Your weekly dose of campus fashion

This week I spoke with Hannah Kagan-Moore, a graduate student in the art history program. During her undergraduate career at Skidmore College she was involved with costuming for drama productions.

“My official title was wardrobe mistress,” Kagan-Moore said. Her knowledge of theatrical dress and art throughout the ages helps Kagan-Moore (HK-M) teach “History of Fashion” (Design 143) with Professor Susan Avila this quarter.

REISS: What is your favorite era in fashion?

HK-M: That is a tough one because there is so much fashion in the world. I think in western fashion – early modern Western Europe in the 15th and 16th century – [is my favorite fashion era] just because it was so wild for both men and women. The [gendered] lines along which those costumes come to be divided are very weird politically and socially.

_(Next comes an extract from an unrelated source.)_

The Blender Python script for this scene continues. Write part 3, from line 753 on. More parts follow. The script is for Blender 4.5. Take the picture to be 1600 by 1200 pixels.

[I do] not just [like] Western Europe, I would say [I also really like] Russian folk costume, because it is absolutely gorgeous for one thing, and has a really rich iconographic history.

I can’t pick just one. There are really rich textile traditions in Afghanistan and the Middle East that are really beautiful. In their contemporary uses there’s a lot of iconography that has to do with politics, war and artists who are responding to their current political climate.

REISS: What is your least favorite fashion trend throughout the ages?

HK-M: To me, fashion is so much about play, creativity, subversion and all of these other kind of personal identity and social forces that it’s hard for me to pick a least favorite [type of fashion] because fashion is so bound up in self-representation.

Probably just from an aesthetic perspective, things I can remember really hating things like whiskering and destroyed jeans. [Also] I think “boho” and its reincarnation in the mid-2000s, which was all about wearing really expensive clothing made to look like you had dragged it out of a dumpster, [seemed] really disingenuous and weird [to me].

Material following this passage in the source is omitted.